White Noise

Escucho un zumbido tan hueco que aparta a su paso. Ya no puedo atender las conversaciones de las personas que me invaden, ni de las que me rodean. Sonrío, asiento y, ante las caras de incertidumbre, me escondo antes de tener que explicar que no estoy entendiendo de qué va el cuento. 
A veces los pájaros superponen sus cantos sobre la gente bien del barrio obrero, camino con las manos en los bolsillos y los ojos en los aviones que garabatean el cielo. De bonito se empañan mis dedos y se secan los párpados, el zumbido deja de ser ruido y se convierte en el azul infinito sobre mi cabeza. 
He perdido la voz. Ya no canto con el pecho, he dejado los susurros para otros tiempos y ya no discuto. Joder, ya ni siquiera discuto. Los labios están cosidos en desaires, los argumento ya no pesan ni los encuentro en la maraña de mi pelo. 
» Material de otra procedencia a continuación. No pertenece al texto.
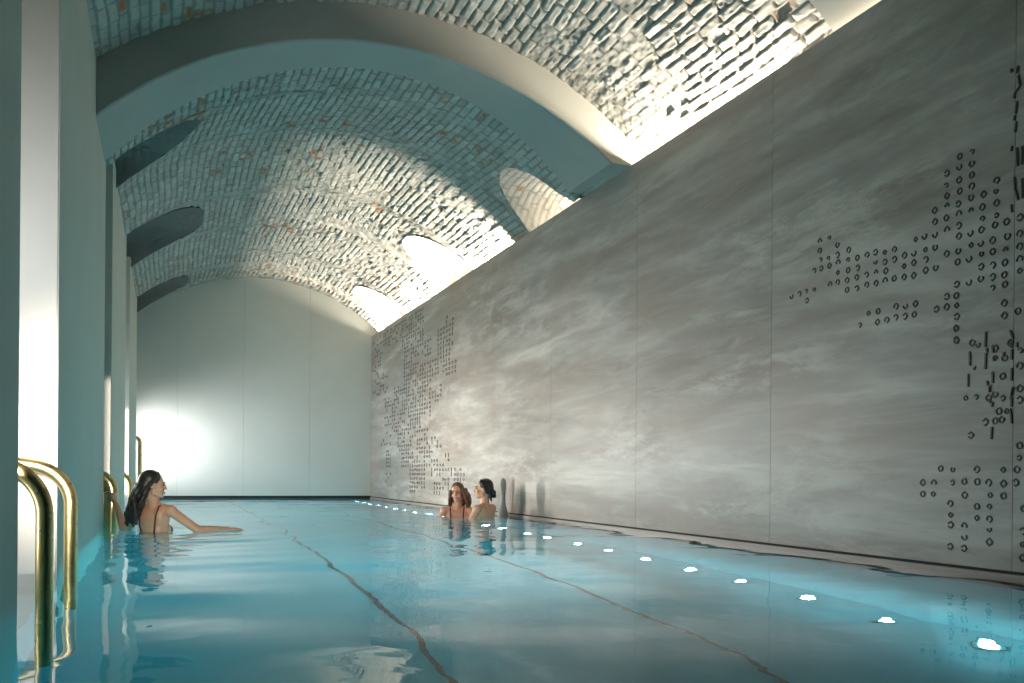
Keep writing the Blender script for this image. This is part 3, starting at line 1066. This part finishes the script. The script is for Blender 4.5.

A veces floto en el tiempo y reconozco las dudas en ese pozo negro que eran sus ojos mirando la televisión apagada. Mi padre sentado en la cama, con la cabeza pesando sobre los nudillos de sus manos entrelazadas y el zumbido extendiendo sus ramas por el suelo, pasando entre mis pies y ocupando todo como una mala tirada en Jumanji. Mi padre, sordo por el ruido en su cabeza y mudo, a saber por qué. 
Y yo, que de diferente lo escuchaba todo, a todos. De diferente yo cantaba, sin saber hacerlo, susurraba cuando se hacía de noche y discutía, me encantaba discutir de cualquier cosa, hablar y ensanchar el pecho. 
El sueño de la otra noche me dijo que de diferente no tengo mucho. Que empatamos en miedo, que me miro al espejo y mis canas son las que adornaban su cabeza, mis bolsas las que envejecían su cara y el pozo en los ojos que son las sombras que me llevo de herencia.
Hoy no sé cómo cerrar el texto, no sé si me da más miedo un punto seguido o un punto final.